Oeuvre hypermédiatique
We Are Fragmented
Auteur·e·s de la fiche: 

We are fragmented (2017), de l’artiste égyptienne Amira Hanafi, est une œuvre commissionnée par le Centre for Applied Human Rights - University of York, plus précisément dans le cadre d’un projet de recherche intitulé Navigating Risk, Managing Security, and Receiving Support. L’œuvre est une modélisation des données préalablement obtenues dans le cadre d’une recherche de terrain interdisciplinaire à la croisée des sciences humaines et des sciences juridiques. Cette enquête du centre avait pour objectif de récolter, sous forme d’entrevues, les témoignages de différents activistes militant pour les droits humains dans différents pays à risques (Colombie, Kenya, Mexique, Indonésie, Égypte). Les entrevues portent sur l’expérience des activistes en termes de sécurité, plus précisément sur le « risk management » que requièrent leurs environnements de travail respectifs.

À partir des données qui ont été récoltées, Amira Hanafi a créé une banque de données (http://wearefragmented.amiraha.com/), organisée par émotions (couleurs) ou par région géographiques, qui permet de lire ces témoignages et de naviguer entre eux selon différents critères de classification.

Relation au projet: 

L’œuvre répond aux préoccupations du projet de multiples façons. D'abord, c'est au quotidien des divers intervenants que s'intéressent les entrevues menées au cours de l'enquête du Centre for Applied Human Rights. Ensuite, par son visuel, l'œuvre reprend de manière évidente et immédiatement perceptible un imaginaire de l’accumulation et de l’organisation des informations. Pourtant, la base de données imaginée par Hanafi n'a pas pour seul objectif de compiler les témoignages pour laisser voir la masse imposante qu'elles représentent, puisque l'artiste nous donne accès aux entrevues originelles. L'archivage est donc effectué dans un souci de ne pas réduire l'expérience sensible à un amas qui ne fait sens que dans une optique d'accumulation. 

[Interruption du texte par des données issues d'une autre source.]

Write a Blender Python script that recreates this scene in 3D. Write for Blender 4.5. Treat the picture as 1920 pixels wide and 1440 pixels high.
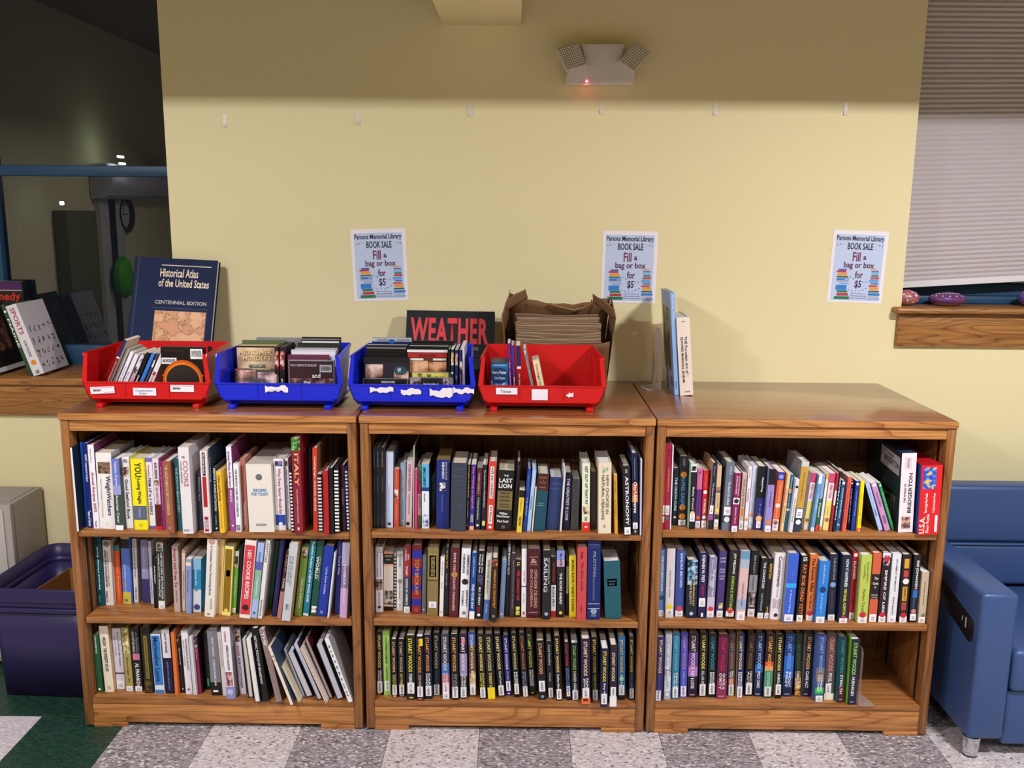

Enfin, cette particularité de l'œuvre (conserver l'épaisseur des expériences, rendre sensible leur caractère irréductible tout en nous permettant de les visualiser comme un ensemble) participe du caractère inépuisable des quotidiens qui sont relatés par les participants puisqu'elle nous place, en tant que spectateur, dans une posture active de «chercheur», étant donné que nous devons naviguer à travers les extraits épars de We are Fragmented selon un parcours arbitraire et non-linéaire dont on voit difficilement la fin.

S'épuisent aussi les approches possibles d'un même ensemble d'informations. We are Fragmented  est une œuvre fondée sur une réelle recherche de terrain, ici réemployée par Hanafi à des fins artistiques (sans se départir de la dimension éthique du projet original). L’œuvre permet donc de penser les modélisations de l’information, mais aussi de penser les rapprochements et les écarts, à partir de mêmes collectes de données, entre une proposition plus sociologique et une autre, davantage esthétique.

Cette œuvre est incluse dans l'exposition en ligne Re|Search du collectif Archiver le présent.

Discours / Notes: 

This digital artwork was commissioned by the Centre for Applied Human Rights at the University of York, as part of the Navigating Risk, Managing Security, and Receiving Support research project.

It was made in response to research conducted in five countries (Colombia, Egypt, Indonesia, Kenya, and Mexico), where researchers spoke with human rights defenders around issues of security, wellbeing, and perceptions of ‘human rights defenders’ in their countries.

Reading through these transcribed and anonymized interviews, I was struck by the range and depth of emotions expressed. The speakers’ experiences resonated with me in their resemblance to the emotions I feel as a practicing artist in Egypt. This website translates my reading of these interviews into visual patterns, through a system of classifying sentences by emotions expressed and evoked.

The title of this work (we are fragmented) is taken from the words of one of the human rights defenders who participated in the research. 

[…]

After reading through the interviews that were shared with me, I created a classification system to coincide with the range of emotions I read in the text. I based my classification system on a few popularclassification systems. It contains a set of 6 parent emotions, each with 6 subcategories, for a total of 36 classifications.

Reading the interviews again, I recorded my emotional experience by classifying sentences to which I had an emotional reaction, or in which the speaker explicitly expressed an emotion. It was a highly subjective exercise. Ultimately, this website offers personal maps of my reading of the research material, processed through language and emotion.

Alongside my visual interpretation of the research, you can directly access the source material for each classification on this site. Click on any colored circle, and you will see the direct quote from the individual defender on which that classification is based. I hope for this work to give an alternate way of reading through the research shared with me by Juliana Mensah and Alice Nah.